La Côte d’Ivoire traverse une période de paix, mais court après la réconciliation depuis plus d’une décennie.

Les politiques qui, normalement, devraient inspirer cette paix n’ont, semble-t-il, pas encore trouvé la meilleure inspiration qui y mène. Et de tâtonnements en balbutiements, la réconciliation est en train de se transformer en un sacré luxe pour les dirigeants politiques ivoiriens et leurs populations.

Des entités comme la Commission dialogue vérité et réconciliation (CDVR) mises sur pieds pour résoudre la question de la réconciliation ont accouché d’une souris, malgré les milliards de francs Cfa du contribuable engloutis dans ces initiatives.

À la lumière des derniers événements qui ont marqué l’actualité politique ivoirienne ces derniers mois, notamment le divorce du Pdci d’avec le RDR, les élections locales entachées de violences, la réforme de la Commission électorale indépendante (CEI) exigée par l’opposition et les échauffourées liées à l’acquittement de Laurent Gbagbo, on est en droit de se poser des questions quant à l’effectivité de la réconciliation prônée par tous.

Le transfèrement de l’ancien président Laurent Gbagbo à La Haye est un point de discorde entre une partie de la population, l’opposition et le pouvoir en place.

Huit ans après, le procès de l’ex6chef d’État et de son ministre de la Jeunesse Charles Blé Goudé poursuivis tous deux pour crimes contre l’humanité à l’issue de la crise postélectorale de 2010-2011 divise toujours.

Leur acquittement prononcé le mardi 15 janvier 2019 par la Cour pénale internationale (Cpi) a donné lieu, d’une part à des liesses de militants et sympathisants, et d’autre part à des manifestations de protestation dans des quartiers d’Abidjan et villes de l’intérieur du pays.

En attendant de connaître la décision de la Chambre d’appel sur le recours de la procureure à la Cpi, Fatou Bensouda, sur la libération de Laurent Gbagbo et de Charles Blé Goudé, les associations en charge des victimes de la crise postélectorale de 2011 en Côte d’Ivoire ne parlent pas le même langage.

La Fédération des victimes de la crise postélectorale en Côte d’Ivoire (Fenavipelci) s’est ‘’désolidarisée’’ du Collectif des victimes en Côte d’Ivoire (Cvci), qui a, pour sa part, protesté contre la libération de Laurent Gbagbo et son codétenu à La Haye.

« En tant qu’association des victimes notre rôle, c’est de prôner la cohésion sociale, c’est aller au pardon.

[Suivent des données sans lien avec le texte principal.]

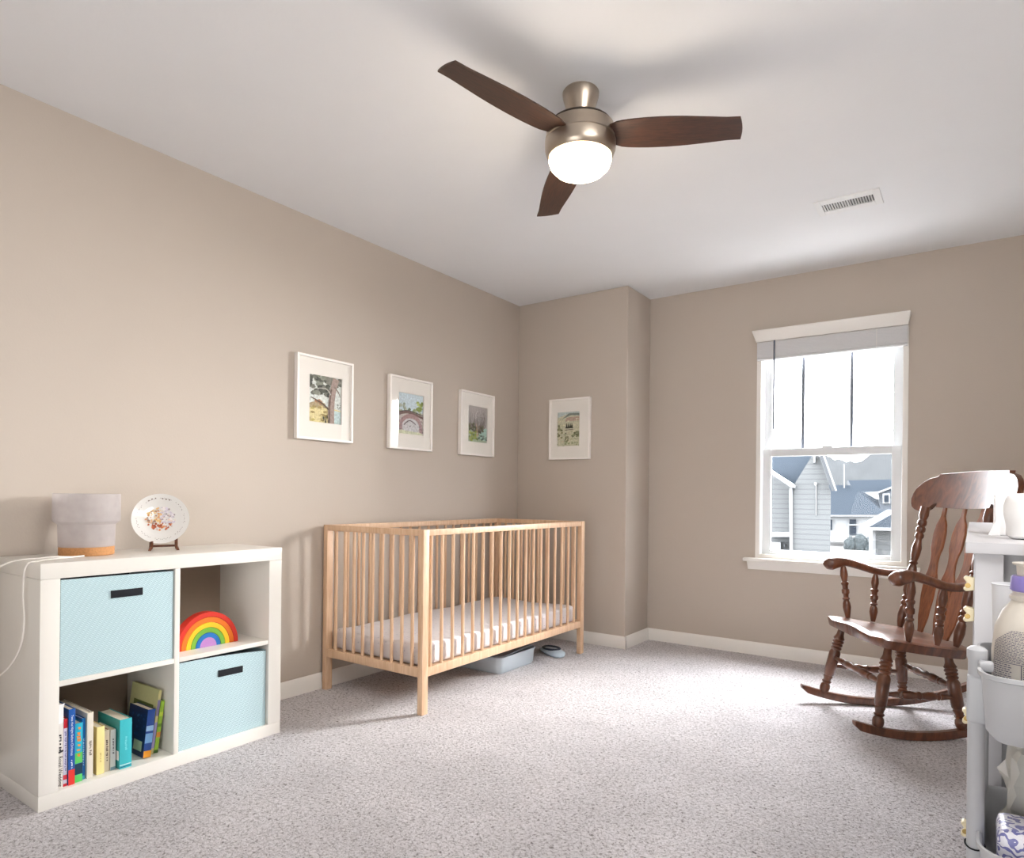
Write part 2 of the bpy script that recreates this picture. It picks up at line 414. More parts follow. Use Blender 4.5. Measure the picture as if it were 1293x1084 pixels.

Ce n’est pas en révoltant les victimes qu’on va arriver à la réconciliation. », a affirmé le président de la Fenavipelci, Coulibaly Mamadou Soromidjo au cours de la conférence de presse animée le samedi 19 janvier 2019 au siège de l’association.

L’amnistie accordée à plus de 800 prisonniers politiques par le chef de l’État, Alassane Ouattara, avait pourtant donné ce qu’on pouvait appeler un coup d’accélérateur au processus de la réconciliation. En effet, le geste du président de la République avait, un tant soit peu, apaisé les esprits, voire les cœurs.

Mais faut-il le reconnaître, et c’est dommage, l’épisode du procès de l’ancien président Laurent Gbagbo et de Charles Blé Goudé semble avoir mis du plomb dans l’aile de la réconciliation en plein décollage.

La balle est désormais dans le camp des dirigeants politiques, seuls garants, de la paix, de la stabilité sociale.